THE ARC DE TRIOMPH & CHAMPS ELYSEES
Our last touristy stop for the day. A short metro ride brings us near the Arc. It's big, really big. We were feeling a little worn out. It is possible to climb in the actual arc (more stairs), but we weren't feeling it (well I wasn't). We crossed the incredibly busy traffic circle by the underground passage (stairs down and then stairs back up) and strolled around the arc for a few photo ops. It's cool, and big...really big but I think I was just feeling a little worn out from the day's activities so just wasn't feeling it. Perhaps it is tied closely to the French heart, it touches on many battles both won and suffered by the French...but maybe they just think it's a busy traffic intersection that they try to avoid, I'm not sure.

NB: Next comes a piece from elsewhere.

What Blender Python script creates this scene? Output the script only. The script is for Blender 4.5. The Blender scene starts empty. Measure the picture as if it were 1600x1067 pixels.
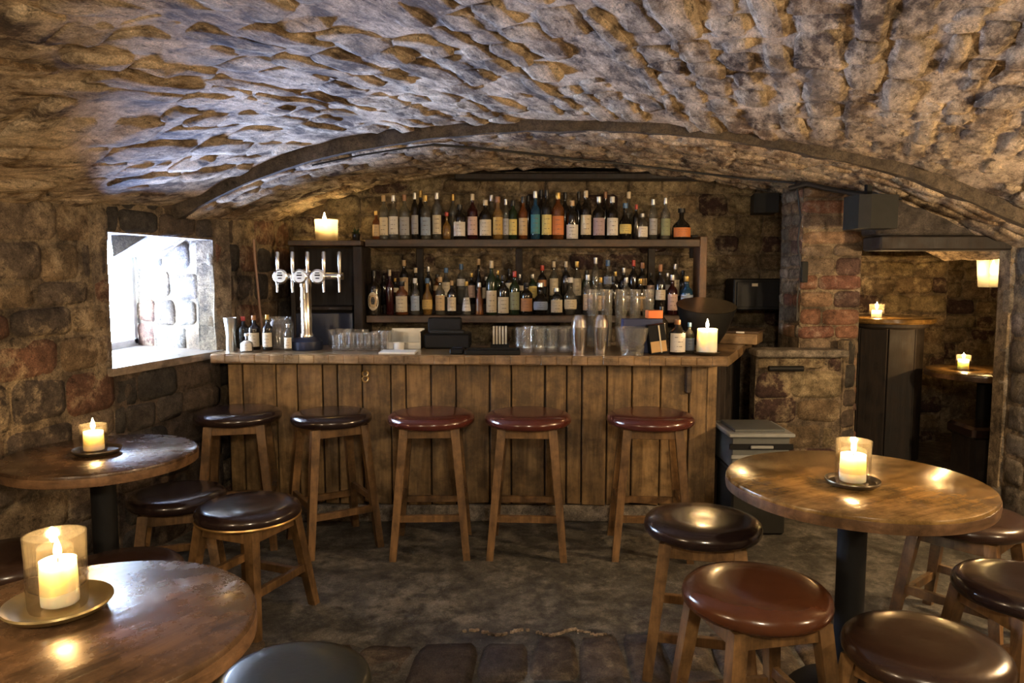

A stroll down the Champs Elysees. The highpoint was a relaxing and delecious cup of coffee in the George V cafe as Peter and myself were not very interested in the numerous insanely expensive stores. It seems mandatory to stroll this boulevard however, so check that off our tourist list, otherwise, unless you wish to spend thousands of dollars in a foreign country, I wouldn't list this as a "must-do" when in Paris.
CHEZ ROBERT & LOUISE
Dinner at the very homey country restaraunt was great. I got this recommendation from Anthony Bourdain's show on the Travel channel 'No Reservations'. It is small, be prepared to be seated with other people at the same table, although I read this is fairly common in France. As a side note, the French have a comfort level with being close to one another. Not that they want starngers next to them, it's just the way it is and is not viewed as odd. There were two men stitting at a four top table when we sat down. They said nothing to us. After they left four others were seated at the table. They were two couples who were really nice and we ended up chatting with them for a bit. The food is very homey and delicious, although I think Peter found the steak to fatty. This is the kind of place you would probably never enter if you passed it on the street, it was filled with locals and just has a really authentic feel to it. Check out you tube for Anthony's video...we sat at the very table Mr. Bourdain sat at and had the same cut of steak he ordered:
http://www.youtube.com/watch?v=Pf3TVNAfV7g&feature=related. Our table neighbors were freindly and suggested several places for us to eat for the rest of the week.
With bellies full and legs burning from the numerous steps we headed back to our hotel.